Le dernier outil qui doit encourager la création d’une chaine de valeur régionale est la plateforme «e-Holzhaff», un projet de Luxinnovation et du ministère de l’Économie. Il s’agit d’une plateforme digitale qui doit faciliter la mise en relation entre l’offre et la demande au sein de la filière bois et sur laquelle les entreprises locales pourront offrir des services de transformation du bois. L’objectif de ce projet est de donner plus de visibilité au marché, mais aussi de faciliter certaines transactions régionales. La plateforme, qui est toujours en cours de développement, sera lancée le 5 octobre lors du Wood Cluster Forum. C’est un outil très innovant pour cette filière qui est relativement traditionnelle et nous espérons qu’il encouragera ses entreprises à accroître leur digitalisation.

 

Malgré ces développements positifs, le secteur souffre actuellement de pénuries.

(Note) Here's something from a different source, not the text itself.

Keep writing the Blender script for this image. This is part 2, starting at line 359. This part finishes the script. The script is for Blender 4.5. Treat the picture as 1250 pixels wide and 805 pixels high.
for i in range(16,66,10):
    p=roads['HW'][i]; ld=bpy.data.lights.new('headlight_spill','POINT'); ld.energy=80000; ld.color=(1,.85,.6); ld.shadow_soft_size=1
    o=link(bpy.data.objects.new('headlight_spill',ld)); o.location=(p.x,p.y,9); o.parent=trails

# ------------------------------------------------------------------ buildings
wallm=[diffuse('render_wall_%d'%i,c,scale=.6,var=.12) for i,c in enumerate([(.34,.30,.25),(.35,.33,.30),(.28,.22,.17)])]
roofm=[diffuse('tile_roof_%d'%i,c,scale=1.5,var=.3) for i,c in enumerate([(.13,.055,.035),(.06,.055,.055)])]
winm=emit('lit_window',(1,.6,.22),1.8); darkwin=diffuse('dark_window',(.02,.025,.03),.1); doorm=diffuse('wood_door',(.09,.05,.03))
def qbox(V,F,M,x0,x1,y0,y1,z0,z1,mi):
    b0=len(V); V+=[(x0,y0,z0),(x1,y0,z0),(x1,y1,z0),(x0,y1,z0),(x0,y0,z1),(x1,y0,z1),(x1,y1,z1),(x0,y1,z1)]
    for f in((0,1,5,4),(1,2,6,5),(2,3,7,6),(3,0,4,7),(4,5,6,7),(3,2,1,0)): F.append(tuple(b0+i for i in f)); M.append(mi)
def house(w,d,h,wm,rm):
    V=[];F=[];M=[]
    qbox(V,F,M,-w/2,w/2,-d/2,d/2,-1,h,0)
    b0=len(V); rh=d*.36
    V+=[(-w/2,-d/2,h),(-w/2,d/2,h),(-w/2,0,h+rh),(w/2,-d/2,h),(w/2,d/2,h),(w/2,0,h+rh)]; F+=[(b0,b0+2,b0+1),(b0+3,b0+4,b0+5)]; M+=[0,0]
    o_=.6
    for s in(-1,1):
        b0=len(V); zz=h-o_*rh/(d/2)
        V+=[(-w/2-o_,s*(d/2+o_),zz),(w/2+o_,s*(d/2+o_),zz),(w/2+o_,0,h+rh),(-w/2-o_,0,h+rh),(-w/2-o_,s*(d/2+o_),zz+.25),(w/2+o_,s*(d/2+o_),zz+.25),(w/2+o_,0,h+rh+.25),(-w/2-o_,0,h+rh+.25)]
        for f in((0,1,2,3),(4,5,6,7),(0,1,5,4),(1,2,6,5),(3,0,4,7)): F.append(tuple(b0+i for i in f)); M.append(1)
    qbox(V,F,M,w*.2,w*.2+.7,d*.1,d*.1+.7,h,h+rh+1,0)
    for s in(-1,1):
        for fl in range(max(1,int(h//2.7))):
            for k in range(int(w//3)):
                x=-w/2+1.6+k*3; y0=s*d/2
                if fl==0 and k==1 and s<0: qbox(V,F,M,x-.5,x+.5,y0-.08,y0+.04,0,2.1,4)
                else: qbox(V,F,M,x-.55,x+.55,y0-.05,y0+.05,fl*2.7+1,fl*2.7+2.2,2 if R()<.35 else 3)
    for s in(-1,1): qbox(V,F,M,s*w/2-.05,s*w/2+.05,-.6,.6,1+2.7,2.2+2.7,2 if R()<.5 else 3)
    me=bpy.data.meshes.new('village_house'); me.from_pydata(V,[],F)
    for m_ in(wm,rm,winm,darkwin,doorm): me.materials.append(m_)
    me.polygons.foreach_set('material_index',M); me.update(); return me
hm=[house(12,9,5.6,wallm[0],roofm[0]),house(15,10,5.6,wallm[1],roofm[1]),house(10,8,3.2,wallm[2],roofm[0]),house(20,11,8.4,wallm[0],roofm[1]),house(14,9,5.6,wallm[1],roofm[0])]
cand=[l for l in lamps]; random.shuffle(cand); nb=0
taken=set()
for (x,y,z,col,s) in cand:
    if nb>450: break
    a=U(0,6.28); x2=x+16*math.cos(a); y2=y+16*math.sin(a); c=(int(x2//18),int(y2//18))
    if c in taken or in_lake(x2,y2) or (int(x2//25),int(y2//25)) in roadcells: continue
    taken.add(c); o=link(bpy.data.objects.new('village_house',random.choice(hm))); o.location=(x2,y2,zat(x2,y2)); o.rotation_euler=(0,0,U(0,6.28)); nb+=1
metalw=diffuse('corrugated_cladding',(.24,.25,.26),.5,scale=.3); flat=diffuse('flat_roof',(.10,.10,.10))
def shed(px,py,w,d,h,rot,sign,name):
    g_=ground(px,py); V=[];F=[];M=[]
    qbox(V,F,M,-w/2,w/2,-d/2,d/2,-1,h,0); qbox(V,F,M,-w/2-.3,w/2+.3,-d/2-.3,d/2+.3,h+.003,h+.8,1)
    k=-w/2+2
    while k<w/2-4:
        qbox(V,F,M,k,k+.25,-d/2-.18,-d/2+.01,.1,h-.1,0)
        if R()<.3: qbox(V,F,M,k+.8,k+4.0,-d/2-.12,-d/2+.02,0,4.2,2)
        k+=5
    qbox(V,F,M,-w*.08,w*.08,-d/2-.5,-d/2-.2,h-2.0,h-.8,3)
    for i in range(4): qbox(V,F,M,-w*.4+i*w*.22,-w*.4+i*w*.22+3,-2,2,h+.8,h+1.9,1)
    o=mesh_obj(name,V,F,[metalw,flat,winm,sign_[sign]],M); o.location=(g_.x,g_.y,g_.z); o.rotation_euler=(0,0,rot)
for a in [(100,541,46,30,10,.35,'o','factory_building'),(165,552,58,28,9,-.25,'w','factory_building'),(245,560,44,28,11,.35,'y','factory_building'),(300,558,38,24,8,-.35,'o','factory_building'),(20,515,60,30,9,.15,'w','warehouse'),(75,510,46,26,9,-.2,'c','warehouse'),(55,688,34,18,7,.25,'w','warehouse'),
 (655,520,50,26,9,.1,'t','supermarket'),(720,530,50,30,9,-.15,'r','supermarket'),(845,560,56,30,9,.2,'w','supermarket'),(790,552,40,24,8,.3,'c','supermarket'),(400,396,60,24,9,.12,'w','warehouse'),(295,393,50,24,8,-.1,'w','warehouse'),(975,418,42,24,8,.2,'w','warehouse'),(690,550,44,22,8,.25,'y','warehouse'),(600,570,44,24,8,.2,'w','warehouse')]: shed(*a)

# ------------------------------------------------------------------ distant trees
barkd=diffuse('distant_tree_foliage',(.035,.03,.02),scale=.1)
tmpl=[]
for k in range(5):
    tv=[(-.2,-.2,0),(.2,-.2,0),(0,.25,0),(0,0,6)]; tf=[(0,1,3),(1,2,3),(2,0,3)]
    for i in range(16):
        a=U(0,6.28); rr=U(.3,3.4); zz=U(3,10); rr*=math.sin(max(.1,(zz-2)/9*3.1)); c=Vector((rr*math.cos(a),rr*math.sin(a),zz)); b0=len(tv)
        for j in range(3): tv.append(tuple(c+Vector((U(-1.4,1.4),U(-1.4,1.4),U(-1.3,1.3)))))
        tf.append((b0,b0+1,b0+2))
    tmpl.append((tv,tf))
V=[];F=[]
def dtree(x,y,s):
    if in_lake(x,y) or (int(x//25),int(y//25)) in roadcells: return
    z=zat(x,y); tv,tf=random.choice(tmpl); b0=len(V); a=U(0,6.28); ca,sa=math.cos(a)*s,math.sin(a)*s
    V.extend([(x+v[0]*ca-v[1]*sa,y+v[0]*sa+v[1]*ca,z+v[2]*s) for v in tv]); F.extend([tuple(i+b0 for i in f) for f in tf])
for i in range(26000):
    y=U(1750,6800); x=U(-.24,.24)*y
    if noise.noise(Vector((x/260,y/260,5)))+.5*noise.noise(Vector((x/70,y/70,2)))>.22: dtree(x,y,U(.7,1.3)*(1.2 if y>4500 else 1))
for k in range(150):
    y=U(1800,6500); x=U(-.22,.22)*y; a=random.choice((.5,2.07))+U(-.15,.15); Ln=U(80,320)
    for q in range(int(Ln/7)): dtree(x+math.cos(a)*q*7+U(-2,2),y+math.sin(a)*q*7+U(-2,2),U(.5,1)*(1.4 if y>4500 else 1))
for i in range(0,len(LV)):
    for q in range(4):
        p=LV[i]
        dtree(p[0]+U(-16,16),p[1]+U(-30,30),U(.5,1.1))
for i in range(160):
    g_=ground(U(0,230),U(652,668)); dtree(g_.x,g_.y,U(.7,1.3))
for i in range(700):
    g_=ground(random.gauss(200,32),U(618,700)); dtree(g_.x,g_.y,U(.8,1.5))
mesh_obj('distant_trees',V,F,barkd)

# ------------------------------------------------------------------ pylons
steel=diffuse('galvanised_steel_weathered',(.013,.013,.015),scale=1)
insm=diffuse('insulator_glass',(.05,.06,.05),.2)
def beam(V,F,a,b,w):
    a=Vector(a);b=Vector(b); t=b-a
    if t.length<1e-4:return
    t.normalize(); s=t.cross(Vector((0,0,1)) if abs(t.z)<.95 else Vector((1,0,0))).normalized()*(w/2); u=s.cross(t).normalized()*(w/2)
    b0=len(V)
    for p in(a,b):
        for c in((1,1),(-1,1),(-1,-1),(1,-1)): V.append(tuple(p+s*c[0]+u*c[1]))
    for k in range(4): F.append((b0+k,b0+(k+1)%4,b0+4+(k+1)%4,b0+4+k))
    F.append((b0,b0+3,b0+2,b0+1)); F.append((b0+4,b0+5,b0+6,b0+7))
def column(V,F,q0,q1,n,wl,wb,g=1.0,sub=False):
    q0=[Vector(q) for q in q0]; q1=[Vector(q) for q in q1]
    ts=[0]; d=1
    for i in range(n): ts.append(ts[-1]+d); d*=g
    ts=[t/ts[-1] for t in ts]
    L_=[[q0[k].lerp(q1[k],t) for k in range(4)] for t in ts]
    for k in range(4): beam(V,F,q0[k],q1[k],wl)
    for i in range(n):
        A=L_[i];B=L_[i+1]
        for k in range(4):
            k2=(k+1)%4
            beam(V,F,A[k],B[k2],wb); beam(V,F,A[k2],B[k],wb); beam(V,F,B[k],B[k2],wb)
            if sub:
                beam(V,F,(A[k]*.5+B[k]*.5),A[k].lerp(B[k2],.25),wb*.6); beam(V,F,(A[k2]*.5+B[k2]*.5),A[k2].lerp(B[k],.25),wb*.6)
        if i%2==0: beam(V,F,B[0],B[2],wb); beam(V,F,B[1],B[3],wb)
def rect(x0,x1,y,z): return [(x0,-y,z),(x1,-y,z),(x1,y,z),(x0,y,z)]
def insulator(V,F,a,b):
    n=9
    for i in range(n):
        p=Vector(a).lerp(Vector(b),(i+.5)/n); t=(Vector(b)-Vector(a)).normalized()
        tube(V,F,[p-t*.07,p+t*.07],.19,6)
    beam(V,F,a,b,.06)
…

À quoi sont-elles dues et quelles en sont les conséquences pour les entreprises?

Dans la filière bois, les effets de la pénurie se font ressentir depuis février-mars. La première explication à ce phénomène est directement liée à la pandémie: partout en Europe, les particuliers ont utilisé leur budget vacances pour réaliser des travaux de rénovation, ce qui fait que la demande en bois est restée forte malgré la crise. La deuxième a plutôt trait au marché mondial. Au mois de mars, les États-Unis (où jusqu’à 80% des maisons sont construites en bois dans certaines régions) ont connu une reprise économique très forte et donc une hausse de la demande. Or, les importations canadiennes étant fortement taxées, les entreprises américaines cherchent depuis lors à se fournir en Europe. En outre, ce contexte a contribué à l’émergence de ce que j’appellerais un «effet papier toilette»: craignant le manque, les consommateurs se sont mis à stocker le moindre morceau de bois. Par conséquent, il y a moins de matériaux en circulation et tout s’emballe. Actuellement, certains produits s’achètent entre 70 et 100% plus chers qu’auparavant quand d’autres sont tout simplement en rupture de stock. C’est le secteur de la construction, qui utilise d’énormes quantités de matériaux et fonctionne avec peu de stocks, qui est le plus affecté. Certaines entreprises ont d’ailleurs recours au chômage partiel.

Néanmoins, ces pénuries auront cela de positif qu’elles permettront sûrement de sensibiliser la filière à l’importance des chaines de valeur régionales qui sont plus stables, plus visibles et plus simples à gérer. En ce sens, cette crise pourrait être bénéfique aux initiatives que nous mettons en place. Nous sommes d’ailleurs assez persuadés que ce ne sera pas la dernière de la sorte et que construire des filières régionales fortes nous aidera à amortir les effets de difficultés futures.